Oil
Deflationary forces may be gathering in oil, despite the strength in the price. Morgan Stanley reviews the scope for oil prices to trend down over the medium term and notes some weakness in demand is developing while observable draws on inventory have been hard to find.
However, there are large downside risks to supply from Iran and Venezuela and the market is likely to be undersupplied by around 1.1mb/d by the September quarter. By the fourth quarter IMO 2020 regulation should boost refinery runs and the broker expects this will keep the oil market tight.
Alumina & Aluminium
Amid continued outages in China, Norsk Hydro has announced that the production embargo against its Alunorte alumina refinery has been lifted and it will rapidly increase operations to full capacity. Norsk Hydro has also announced a decision to re-start its partly-curtailed Albra aluminium smelter. Full production is expected in the second half of 2019.
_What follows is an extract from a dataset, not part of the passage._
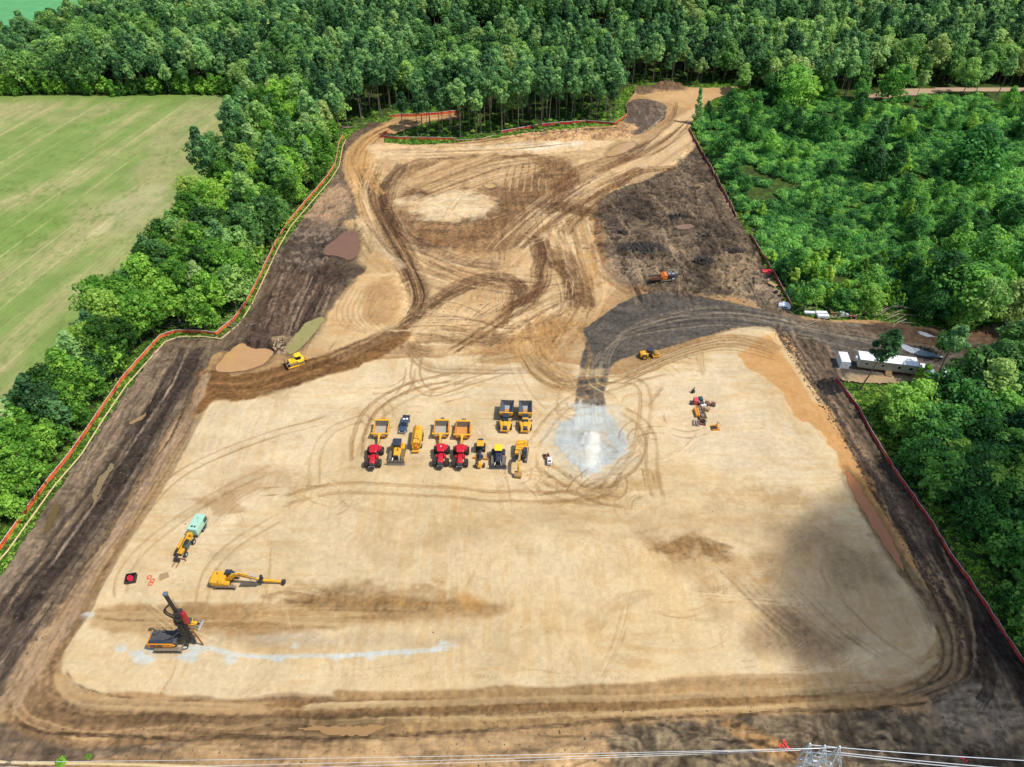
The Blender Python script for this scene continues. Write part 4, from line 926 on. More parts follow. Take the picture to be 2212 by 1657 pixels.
def leaves(rs, cen, rad, n, size, up=.25, flat=1.0, bias=0.0):
    """n leaf sprays on each clump; returns verts, tone"""
    V = []; T = []
    for (cx, cy, cz), r in zip(cen, rad):
        d = rs.normal(size=(n, 3)); d[:, 2] = d[:, 2] * .9 + up
        d /= np.linalg.norm(d, axis=1)[:, None]
        p = d * (r * (0.72 + .38 * rs.rand(n)))[:, None]; p[:, 2] *= flat
        p += (cx, cy, cz)
        nn = d * .9 + rs.normal(size=(n, 3)) * .5 + (0, 0, .55); nn /= np.linalg.norm(nn, axis=1)[:, None]
        a = np.cross(nn, rs.normal(size=(n, 3))); a /= np.linalg.norm(a, axis=1)[:, None]
        b = np.cross(nn, a)
        s = size * (.45 + 1.05 * rs.rand(n) ** 1.5); s1 = s[:, None]; s2 = (s * (.5 + .5 * rs.rand(n)))[:, None]
        V.append(np.stack([p - a * s1, p - b * s2 * .9, p + a * s1, p + b * s2], 1).reshape(-1, 3))
        t = .5 + (rs.rand() - .5) * .4 + (rs.rand(n) - .5) * .3 + bias
        T.append(np.repeat(t, 4))
    V = np.concatenate(V); T = np.concatenate(T)
    return V, T

def crown_mesh(name, seed, R_, Hc, z0, ncl, nl, size, mat, shape='dome', cl=(.26, .42)):
    rs = np.random.RandomState(seed)
    cen = []; rad = []
    lx, ly = rs.normal(size=2) * .08
    for i in range(ncl):
        t = (i + rs.rand()) / ncl            # height fraction in the crown
        if shape == 'dome': prof = math.sqrt(max(0, 1 - (abs(t - .38) / .64) ** 2.2))
        elif shape == 'tall': prof = (.55 + .45 * math.sin(min(t * 1.15, 1) * math.pi)) * (1 - .55 * max(0, t - .6) / .4)
        elif shape == 'cone': prof = max(.08, 1 - t)
        else: prof = math.sqrt(max(0, 1 - (t * .95) ** 2))
        a = i * 2.399 + rs.rand() * .9
        k = rs.rand() ** .45
        r = R_ * rs.uniform(*cl) * (.75 + .5 * prof)
        rr = max(0, R_ * prof * (.25 + .8 * k) - r * .45) * rs.uniform(.65, 1.38); r *= rs.choice([.6, .85, 1, 1.15])
        cen.append((rr * math.cos(a) + lx * t * Hc, rr * math.sin(a) + ly * t * Hc, z0 + t * Hc * .92)); rad.append(r)
    V, T = leaves(rs, cen, rad, nl, size, flat=.8)
    q = np.arange(len(V)).reshape(-1, 4)
    return raw_mesh(name, V, q, mat, T), cen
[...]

Seaborne Australian alumina prices were set back after this announcement but the re-start of Albra and growing buyer interest from China are expected to support prices at elevated levels for the next two months.
However, the key issue is whether disruptions in Shanxi could continue, JP Morgan assesses. Other alumina capacity is also at risk in China, the broker points out, with disruptions caused by shortages of bauxite or technology issues. Still, outages at this stage in Shanxi are not expected to last longer than 5-6 weeks. Hence, JP Morgan does not find any strong reasons for a sustained increase in alumina prices.
Meanwhile, aluminium, as with other base metal markets, will remain receptive to developments in the US/China trade negotiations. The US administration has lifted the 10% tariff on primary aluminium imports from Canada into the US. Regardless, the US will be shy of meeting its requirements, JP Morgan calculates. US domestic aluminium stocks are quite low, meaning there is no longer a buffer when it comes to reduced imports.
Despite the exemption for Canada, marginal tonnage to fill the supply gap is still likely to come from non tariff-exempt imports. The broker suggests the reduced non-exempt supply gap warrants some discount in forward premiums as most risks are skewed quite steeply to the downside. The other three countries, besides Canada, that are exempt include Australia, Argentina and Mexico. Mexico is a small operator and Argentina’s exemption comes with a quota.